Man Killed Son in 1989, Then Staged Tearful TV Discovery, Officials Say
After a 5-year-old South Carolina boy disappeared in South Carolina in 1989, a news camera rolled as his father appeared to discover his son’s strangled body inside a camping trailer on the family’s property.
For three and a half decades, the killing of Justin Lee Turner remained unsolved. But on Wednesday, nearly three years after investigators reopened the case, the authorities said that they had charged his father and stepmother with his murder.
Victor Lee Turner, 69, and Megan R. Turner, 63, were arrested on Tuesday at their home in the town of Cross Hill in Laurens County, S.C., according to the sheriff’s office in Berkeley County, where the boy was killed. Cross Hill is about 60 miles northwest of Columbia, the state capital.
Justin was reported missing on the afternoon of March 3, 1989. The Turners told the authorities at the time that he had gotten on a school bus that morning and never returned.
News footage in 1989 from WCBD-TV of Charleston, S.C., shows Mr. Turner joining a group of police officers and volunteers who were searching on the family’s property for his missing son. At one point, Mr. Turner, wearing jeans and a plaid shirt, emerges from a white-and-light-blue trailer. “My son’s in there,” he says quietly. He is later shown sitting on a porch near some firewood, burying his face in his hands in apparent grief.

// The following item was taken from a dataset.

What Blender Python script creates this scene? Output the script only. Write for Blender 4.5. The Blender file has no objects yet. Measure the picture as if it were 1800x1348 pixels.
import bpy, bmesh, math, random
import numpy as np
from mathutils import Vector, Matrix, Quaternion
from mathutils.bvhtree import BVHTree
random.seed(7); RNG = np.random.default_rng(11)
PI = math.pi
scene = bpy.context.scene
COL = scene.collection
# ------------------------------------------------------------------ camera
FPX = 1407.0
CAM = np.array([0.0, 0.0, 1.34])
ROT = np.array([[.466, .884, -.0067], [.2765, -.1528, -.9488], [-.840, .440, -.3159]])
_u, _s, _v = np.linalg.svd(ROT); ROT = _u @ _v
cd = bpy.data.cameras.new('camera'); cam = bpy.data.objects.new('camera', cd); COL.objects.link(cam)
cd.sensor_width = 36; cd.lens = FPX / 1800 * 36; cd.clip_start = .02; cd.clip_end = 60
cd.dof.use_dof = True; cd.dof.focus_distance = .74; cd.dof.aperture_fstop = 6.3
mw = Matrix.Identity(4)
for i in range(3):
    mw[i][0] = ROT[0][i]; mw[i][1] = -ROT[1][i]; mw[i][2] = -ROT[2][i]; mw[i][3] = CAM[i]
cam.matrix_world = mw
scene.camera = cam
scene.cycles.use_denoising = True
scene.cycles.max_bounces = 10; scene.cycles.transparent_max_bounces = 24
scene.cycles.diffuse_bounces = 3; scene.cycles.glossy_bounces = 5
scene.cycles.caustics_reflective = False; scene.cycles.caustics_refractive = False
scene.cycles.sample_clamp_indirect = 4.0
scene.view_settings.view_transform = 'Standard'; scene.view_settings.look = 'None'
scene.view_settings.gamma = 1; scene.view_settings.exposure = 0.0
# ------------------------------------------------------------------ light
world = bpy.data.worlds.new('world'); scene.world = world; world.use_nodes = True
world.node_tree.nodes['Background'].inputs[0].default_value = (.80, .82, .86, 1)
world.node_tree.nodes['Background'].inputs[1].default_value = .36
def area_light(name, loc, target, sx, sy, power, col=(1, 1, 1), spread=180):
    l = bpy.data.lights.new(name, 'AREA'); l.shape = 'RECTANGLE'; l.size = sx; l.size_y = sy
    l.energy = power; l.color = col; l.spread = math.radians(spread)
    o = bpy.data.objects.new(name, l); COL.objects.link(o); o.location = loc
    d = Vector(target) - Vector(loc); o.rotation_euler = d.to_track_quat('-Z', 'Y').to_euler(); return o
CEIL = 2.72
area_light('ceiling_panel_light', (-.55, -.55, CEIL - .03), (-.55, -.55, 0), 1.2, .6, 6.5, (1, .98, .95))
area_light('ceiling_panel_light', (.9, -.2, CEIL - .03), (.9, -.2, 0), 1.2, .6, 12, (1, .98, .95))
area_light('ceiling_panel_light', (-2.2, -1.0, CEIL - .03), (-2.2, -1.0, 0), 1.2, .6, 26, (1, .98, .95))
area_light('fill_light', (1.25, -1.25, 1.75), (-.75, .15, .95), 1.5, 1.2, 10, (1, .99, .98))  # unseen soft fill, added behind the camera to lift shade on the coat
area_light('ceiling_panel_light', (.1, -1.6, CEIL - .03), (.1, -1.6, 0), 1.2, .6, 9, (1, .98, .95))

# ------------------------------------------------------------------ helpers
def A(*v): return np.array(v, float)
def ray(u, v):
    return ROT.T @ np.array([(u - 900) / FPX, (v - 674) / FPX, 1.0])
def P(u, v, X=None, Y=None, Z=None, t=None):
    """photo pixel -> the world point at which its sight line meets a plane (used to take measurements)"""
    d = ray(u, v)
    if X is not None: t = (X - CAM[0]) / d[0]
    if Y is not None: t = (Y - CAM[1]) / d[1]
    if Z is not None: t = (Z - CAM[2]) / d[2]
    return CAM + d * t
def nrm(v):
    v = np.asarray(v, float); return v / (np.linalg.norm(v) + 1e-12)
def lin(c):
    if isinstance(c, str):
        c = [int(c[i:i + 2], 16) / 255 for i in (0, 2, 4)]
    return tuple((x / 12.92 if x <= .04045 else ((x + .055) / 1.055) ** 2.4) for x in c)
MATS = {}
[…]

But Sheriff S. Duane Lewis of Berkeley County said that fresh analysis of the cold told a different story about what happened to Justin.
“He never got on the bus, he never arrived at school,” Sheriff Lewis told reporters at an emotional news conference on Wednesday. “That’s because he had been murdered. And he’d been murdered by his stepmother and his father, and left in a camper behind their house.”
“I can’t think of a more tragic, horrendous murder,” he added.
He said Justin had ligature marks on his neck, indicating that the boy had been choked to death.
At one point, Ms. Turner had been arrested and charged in the case, but those charges were dismissed, Sheriff Lewis said at the news conference. The couple moved away, and Ms. Turner changed her given name from Pamela, according to an affidavit. They never asked the authorities about the investigation or their son again, Sheriff Lewis said.
“I never got one phone call,” he said.
Lawyers for the Turners could not be reached for comment.
Amy Parsons, a cousin of Justin’s, told the Turners at a court hearing this week that they did not deserve “one day outside of those prison walls for what you did to Justin.”
“You were supposed to take care of him, love him,” Ms. Parsons said, according footage aired this week by WCBD-. “And instead, you tortured, abused and murdered him. Your child.”
The case was reopened in 2021. A cold case unit of the Berkeley County Sheriff’s office that re-evaluated the autopsy and physical evidence collected at the crime scene found inconsistencies in the Turner family’s account of Justin’s disappearance, according to the affidavit.
The affidavit said Ms. Turner reported that Justin never got off the school bus that Friday in March 1989. But witnesses said that they had not seen the boy get on the bus and that he was not in school that day.
Ms. Turner explained that she had been in the shower when Justin went outside to catch the bus, and said she had previously argued with him, the affidavit said.
Two days into the search, Mr. Turner showed an “apparent awareness” of the boy’s fate by asking officers what would happen if a person who was a family member had harmed or killed the boy, the affidavit said.
He then “feigned” discovery of the boy’s body “within seconds” of entering the camper, and did not check it for signs of life, it said.
Forensic technology was used to match fibers found in the house with the boy’s clothing and the wounds on his neck, the affidavit said. There was no debris or other matter on his body, clothing or shoes, suggesting he had been carried from the house to the camper, it said.
Sheriff Lewis did not give a timeline for the prosecution’s case. “I’m hoping and I’m praying that Justin is looking down from heaven, rejoicing that today there’s some justice,” he said. “There’s still some justice in this country.”